What the task requires -> All of the data should be repeated exactly; pictures are not part of the copy.

** BEGIN **

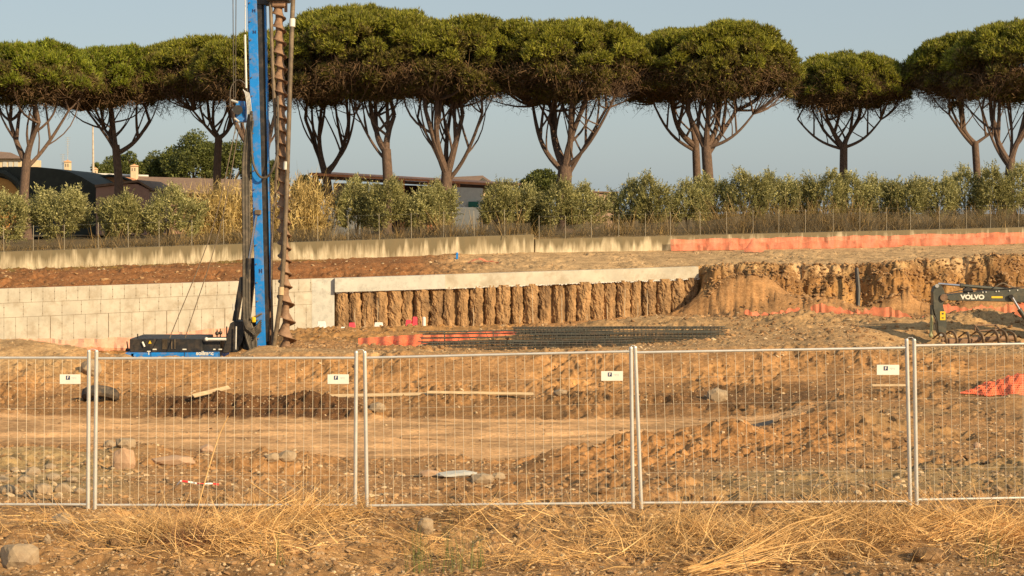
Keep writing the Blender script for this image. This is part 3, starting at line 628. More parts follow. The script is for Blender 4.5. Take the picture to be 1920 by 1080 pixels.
def drape(name, nx, nz, fn, m, label, cat, thick=.004, group=None):
    """a net hung or crumpled as a grid; fn(u,v)->Vector, v=0 top"""
    pts = [fn(i/nx, j/nz) for j in range(nz+1) for i in range(nx+1)]; o = pts[0]; mb = MB(o)
    mb.add(pts, [(j*(nx+1)+i, j*(nx+1)+i+1, (j+1)*(nx+1)+i+1, (j+1)*(nx+1)+i) for j in range(nz) for i in range(nx)])
    return tag(mb.build(name, m, None, True), label, cat, group)
def f1(u, v):   # crumpled heap at the right
    px = lerp(1800, 1990, u); tp = min(1, .08+u*1.5); D = 49.2+(.5-v)*2.0*tp*(1+.25*math.sin(px*.13)); x = (px-960)*D/F
    h = .10+.50*math.exp(-((px-1925)/55)**2)*math.exp(-((v-.45)/.33)**2)*1.0+.10*math.sin(px*.35+v*9)*math.sin(v*14)*.5
    edge = min(1, u*6)*min(1, v*5, (1-v)*5); return Vector((x, D, gz(x, D)+.03+h*edge))
drape('orange_netting', 60, 24, f1, M['orange'], 'crumpled orange safety netting heaped behind the last fence panel', 'netting')

# ---------------------------------------------------------------- concrete retaining wall (left)
NW = Vector((.219, -1, 0)).normalized()      # wall normals face the pit
def W(px, py): t = t_of(px); D = yw_t(t); return P(px, py, D)
def wtop(px): return np.interp(px, [-300, 0, 640, 1310], [551, 541.5, 521, 499.5])
def wbot(px): return np.interp(px, [-300, 0, 480, 560, 640, 1000, 1250, 1310], [660, 655, 650, 640, 628, 612, 596, 588])
def slab(mb, px0, px1, f_top, f_bot, proud, thick, n=20):
    vs = []; fs = []
    for k in range(n+1):
        px = lerp(px0, px1, k/n)
        for py in (f_top(px), f_bot(px)):
            a = W(px, py)+NW*proud; vs += [a, a-NW*thick]
    for k in range(n):
        b = k*4; fs += [(b, b+2+0, b+6, b+4), (b+1, b+5, b+7, b+3), (b, b+4, b+5, b+1), (b+2, b+3, b+7, b+6)]
    fs += [(0, 1, 3, 2), (n*4, n*4+2, n*4+3, n*4+1)]
    mb.add(vs, fs)
rw = thing('retaining_wall', 'pale poured concrete retaining wall with formwork joints behind the rig', 'wall', W(300, 640))
mb = MB(rw.location); slab(mb, -300, 627, wtop, wbot, 0, .35, 40); mb.build('wall_face', M['conc'], rw)
jt = MB(rw.location)
def row_y(px, r): return lerp(wtop(px), wtop(px)+ (np.interp(px, [-300, 640], [104, 84])), r)
RY = [0, .28, .56, 1.12]
def jline(pa, pb, w_):
    d = (pb-pa).normalized(); s_ = d.cross(NW).normalized()*w_/2; q = NW*.004; jt.add([pa-s_+q, pb-s_+q, pb+s_+q, pa+s_+q], [(0, 1, 2, 3)])
for r in (1, 2):
    for k in range(-15, 31): a = k*20; b = a+20; jline(W(a, row_y(a, RY[r])), W(b, row_y(b, RY[r])), .022)
for r in range(3):
    step = 21.8 if r != 1 else 36.3; k = 0; px = -290+7*r
    while px < 612:
        w_ = .05 if abs(((px+20) % 109)) < step*.6 and r != 1 else .018
        jline(W(px, row_y(px, RY[r])+.5), W(px, row_y(px, RY[r+1])-.5), w_)
        for q in (.3, .8): c = W(px, row_y(px, lerp(RY[r], RY[r+1], q)))+NW*.006; jt.box(c, (.05, .01, .05))
        px += step; k += 1
jt.build('formwork_joint', M['joint'], rw)
# damp stains at the wall head: thin plaster skins, irregular
mb = MB(rw.location); slab(mb, 585, 627, lambda p: wtop(p)+1, wbot, .012, .012, 6); mb.build('rendered_corner', M['conc2'], rw)

# pile wall with capping beam
pw = thing('pile_wall', 'row of earth covered bored piles under a concrete capping beam', 'wall', W(960, 610))
mb = MB(pw.location); slab(mb, 627, 833, wtop, lambda p: wtop(p)+26, .34, .7, 12); mb.build('capping_beam', M['conc2'], pw)
mb = MB(pw.location); slab(mb, 834, 1308, wtop, lambda p: wtop(p)+np.interp(p, [834, 1310], [27, 22]), .18, .6, 24); mb.build('capping_beam', M['conc'], pw)
mb = MB(pw.location); slab(mb, 627, 1308, lambda p: wtop(p)+14, wbot, -.28, .12, 30); mb.build('earth_backing', M['pile'], pw)
def foam(p): return wtop(p)+np.interp(p, [627, 1310], [26.5, 22.5])
mb = MB(pw.location)
for k in range(340):
    px = 629+k*2; a = W(px, foam(px)+random.uniform(-1, .5))+NW*random.uniform(.12, .2); b = W(px+2.4, foam(px+2.4)+random.uniform(0, 3.2))+NW*random.uniform(.1, .22)
    if random.random() < .8: mb.box((a+b)/2, (.10, .03, random.uniform(.02, .07)), Matrix.Rotation(random.uniform(-.5, .5), 3, 'Y'))
mb.build('foam_edge', M['plastic_w'], pw)
px = 642.0; pi = 0
while px < 1300:
    r_ = random.uniform(.31, .46); D = yw_t(t_of(px))+random.uniform(-.05, .16); top = CZ-(foam(px)-2-HOR)*D/F; bot = CZ-(wbot(px)+6-HOR)*D/F; cx = (px-960)*D/F
    aa_ = np.cos(np.pi*np.arange(21)/20); zz_ = np.linspace(bot, top, 45); NN = fbm((cx*3+aa_[None, :]*1.0+zz_[:, None]*0).ravel(), (zz_[:, None]*.9+pi*9+aa_[None, :]*0).ravel(), .36, 5, 3, .68).reshape(45, 21); rs = np.random.default_rng(pi); nv, nh = 44, 20; vs = []; fs = []
    for j in range(nv+1):
        z = lerp(bot, top, j/nv)
        for i in range(nh+1):
            a = math.pi*i/nh; nn = NN[j, i]; rr = r_*(1+random.choice((.25, .35, .5))*.5*nn+.2*nn)*(1+.05*math.sin(j/nv*3.1+pi))
            vs.append(Vector((cx, D, z))+Vector((math.cos(a)*rr, -math.sin(a)*rr*.9, 0))+NW*-.12)
    for j in range(nv):
        for i in range(nh): q = j*(nh+1)+i; fs.append((q, q+1, q+nh+2, q+nh+1))
    mb = MB(pw.location); mb.add(vs, fs); mb.build('pile', M['pile'], pw, False)
    if random.random() < .45:
        mb = MB(pw.location); sx_ = cx+random.uniform(-.2, .25); zt2 = lerp(bot, top, random.uniform(.25, .9)); pts = [(sx_+random.uniform(-.03, .03), D-r_*.9-.22, z) for z in np.linspace(bot, zt2, 5)]
        mb.tube(pts, [.015, .03, .018, .025, .008], 5); mb.build('grout_streak', M['grout'], pw)
    px += random.uniform(22.5, 28); pi += 1

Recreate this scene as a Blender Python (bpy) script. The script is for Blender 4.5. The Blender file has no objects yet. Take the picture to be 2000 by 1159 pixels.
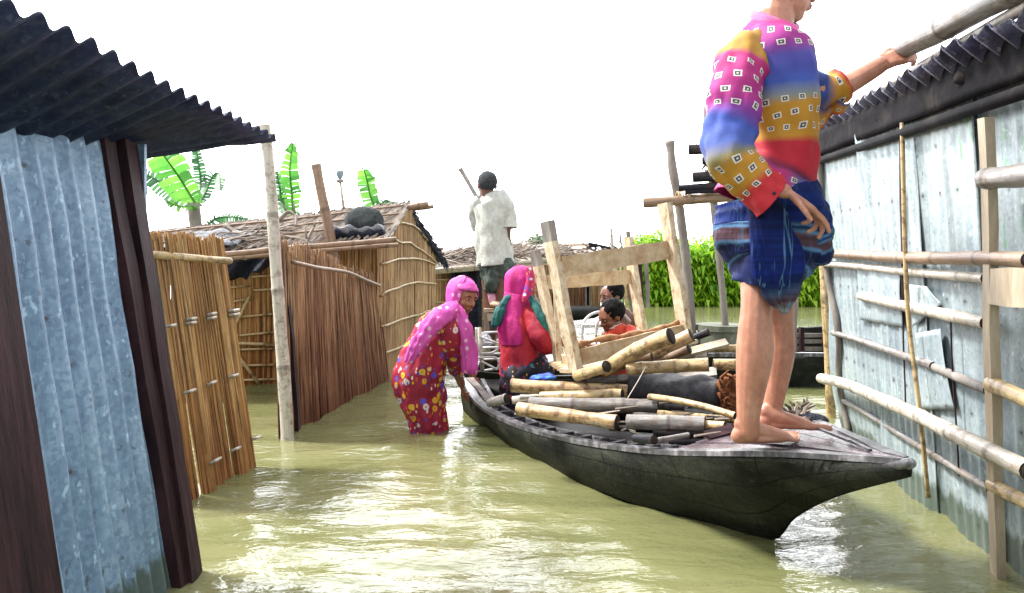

** END **

Exercise response ->
Keep writing the Blender script for this image. This is part 3, starting at line 628. More parts follow. The script is for Blender 4.5. Take the picture to be 1920 by 1080 pixels.
def drape(name, nx, nz, fn, m, label, cat, thick=.004, group=None):
    """a net hung or crumpled as a grid; fn(u,v)->Vector, v=0 top"""
    pts = [fn(i/nx, j/nz) for j in range(nz+1) for i in range(nx+1)]; o = pts[0]; mb = MB(o)
    mb.add(pts, [(j*(nx+1)+i, j*(nx+1)+i+1, (j+1)*(nx+1)+i+1, (j+1)*(nx+1)+i) for j in range(nz) for i in range(nx)])
    return tag(mb.build(name, m, None, True), label, cat, group)
def f1(u, v):   # crumpled heap at the right
    px = lerp(1800, 1990, u); tp = min(1, .08+u*1.5); D = 49.2+(.5-v)*2.0*tp*(1+.25*math.sin(px*.13)); x = (px-960)*D/F
    h = .10+.50*math.exp(-((px-1925)/55)**2)*math.exp(-((v-.45)/.33)**2)*1.0+.10*math.sin(px*.35+v*9)*math.sin(v*14)*.5
    edge = min(1, u*6)*min(1, v*5, (1-v)*5); return Vector((x, D, gz(x, D)+.03+h*edge))
drape('orange_netting', 60, 24, f1, M['orange'], 'crumpled orange safety netting heaped behind the last fence panel', 'netting')

# ---------------------------------------------------------------- concrete retaining wall (left)
NW = Vector((.219, -1, 0)).normalized()      # wall normals face the pit
def W(px, py): t = t_of(px); D = yw_t(t); return P(px, py, D)
def wtop(px): return np.interp(px, [-300, 0, 640, 1310], [551, 541.5, 521, 499.5])
def wbot(px): return np.interp(px, [-300, 0, 480, 560, 640, 1000, 1250, 1310], [660, 655, 650, 640, 628, 612, 596, 588])
def slab(mb, px0, px1, f_top, f_bot, proud, thick, n=20):
    vs = []; fs = []
    for k in range(n+1):
        px = lerp(px0, px1, k/n)
        for py in (f_top(px), f_bot(px)):
            a = W(px, py)+NW*proud; vs += [a, a-NW*thick]
    for k in range(n):
        b = k*4; fs += [(b, b+2+0, b+6, b+4), (b+1, b+5, b+7, b+3), (b, b+4, b+5, b+1), (b+2, b+3, b+7, b+6)]
    fs += [(0, 1, 3, 2), (n*4, n*4+2, n*4+3, n*4+1)]
    mb.add(vs, fs)
rw = thing('retaining_wall', 'pale poured concrete retaining wall with formwork joints behind the rig', 'wall', W(300, 640))
mb = MB(rw.location); slab(mb, -300, 627, wtop, wbot, 0, .35, 40); mb.build('wall_face', M['conc'], rw)
jt = MB(rw.location)
def row_y(px, r): return lerp(wtop(px), wtop(px)+ (np.interp(px, [-300, 640], [104, 84])), r)
RY = [0, .28, .56, 1.12]
def jline(pa, pb, w_):
    d = (pb-pa).normalized(); s_ = d.cross(NW).normalized()*w_/2; q = NW*.004; jt.add([pa-s_+q, pb-s_+q, pb+s_+q, pa+s_+q], [(0, 1, 2, 3)])
for r in (1, 2):
    for k in range(-15, 31): a = k*20; b = a+20; jline(W(a, row_y(a, RY[r])), W(b, row_y(b, RY[r])), .022)
for r in range(3):
    step = 21.8 if r != 1 else 36.3; k = 0; px = -290+7*r
    while px < 612:
        w_ = .05 if abs(((px+20) % 109)) < step*.6 and r != 1 else .018
        jline(W(px, row_y(px, RY[r])+.5), W(px, row_y(px, RY[r+1])-.5), w_)
        for q in (.3, .8): c = W(px, row_y(px, lerp(RY[r], RY[r+1], q)))+NW*.006; jt.box(c, (.05, .01, .05))
        px += step; k += 1
jt.build('formwork_joint', M['joint'], rw)
# damp stains at the wall head: thin plaster skins, irregular
mb = MB(rw.location); slab(mb, 585, 627, lambda p: wtop(p)+1, wbot, .012, .012, 6); mb.build('rendered_corner', M['conc2'], rw)

# pile wall with capping beam
pw = thing('pile_wall', 'row of earth covered bored piles under a concrete capping beam', 'wall', W(960, 610))
mb = MB(pw.location); slab(mb, 627, 833, wtop, lambda p: wtop(p)+26, .34, .7, 12); mb.build('capping_beam', M['conc2'], pw)
mb = MB(pw.location); slab(mb, 834, 1308, wtop, lambda p: wtop(p)+np.interp(p, [834, 1310], [27, 22]), .18, .6, 24); mb.build('capping_beam', M['conc'], pw)
mb = MB(pw.location); slab(mb, 627, 1308, lambda p: wtop(p)+14, wbot, -.28, .12, 30); mb.build('earth_backing', M['pile'], pw)
def foam(p): return wtop(p)+np.interp(p, [627, 1310], [26.5, 22.5])
mb = MB(pw.location)
for k in range(340):
    px = 629+k*2; a = W(px, foam(px)+random.uniform(-1, .5))+NW*random.uniform(.12, .2); b = W(px+2.4, foam(px+2.4)+random.uniform(0, 3.2))+NW*random.uniform(.1, .22)
    if random.random() < .8: mb.box((a+b)/2, (.10, .03, random.uniform(.02, .07)), Matrix.Rotation(random.uniform(-.5, .5), 3, 'Y'))
mb.build('foam_edge', M['plastic_w'], pw)
px = 642.0; pi = 0
while px < 1300:
    r_ = random.uniform(.31, .46); D = yw_t(t_of(px))+random.uniform(-.05, .16); top = CZ-(foam(px)-2-HOR)*D/F; bot = CZ-(wbot(px)+6-HOR)*D/F; cx = (px-960)*D/F
    aa_ = np.cos(np.pi*np.arange(21)/20); zz_ = np.linspace(bot, top, 45); NN = fbm((cx*3+aa_[None, :]*1.0+zz_[:, None]*0).ravel(), (zz_[:, None]*.9+pi*9+aa_[None, :]*0).ravel(), .36, 5, 3, .68).reshape(45, 21); rs = np.random.default_rng(pi); nv, nh = 44, 20; vs = []; fs = []
    for j in range(nv+1):
        z = lerp(bot, top, j/nv)
        for i in range(nh+1):
            a = math.pi*i/nh; nn = NN[j, i]; rr = r_*(1+random.choice((.25, .35, .5))*.5*nn+.2*nn)*(1+.05*math.sin(j/nv*3.1+pi))
            vs.append(Vector((cx, D, z))+Vector((math.cos(a)*rr, -math.sin(a)*rr*.9, 0))+NW*-.12)
    for j in range(nv):
        for i in range(nh): q = j*(nh+1)+i; fs.append((q, q+1, q+nh+2, q+nh+1))
    mb = MB(pw.location); mb.add(vs, fs); mb.build('pile', M['pile'], pw, False)
    if random.random() < .45:
        mb = MB(pw.location); sx_ = cx+random.uniform(-.2, .25); zt2 = lerp(bot, top, random.uniform(.25, .9)); pts = [(sx_+random.uniform(-.03, .03), D-r_*.9-.22, z) for z in np.linspace(bot, zt2, 5)]
        mb.tube(pts, [.015, .03, .018, .025, .008], 5); mb.build('grout_streak', M['grout'], pw)
    px += random.uniform(22.5, 28); pi += 1

Recreate this scene as a Blender Python (bpy) script. The script is for Blender 4.5. The Blender file has no objects yet. Take the picture to be 2000 by 1159 pixels.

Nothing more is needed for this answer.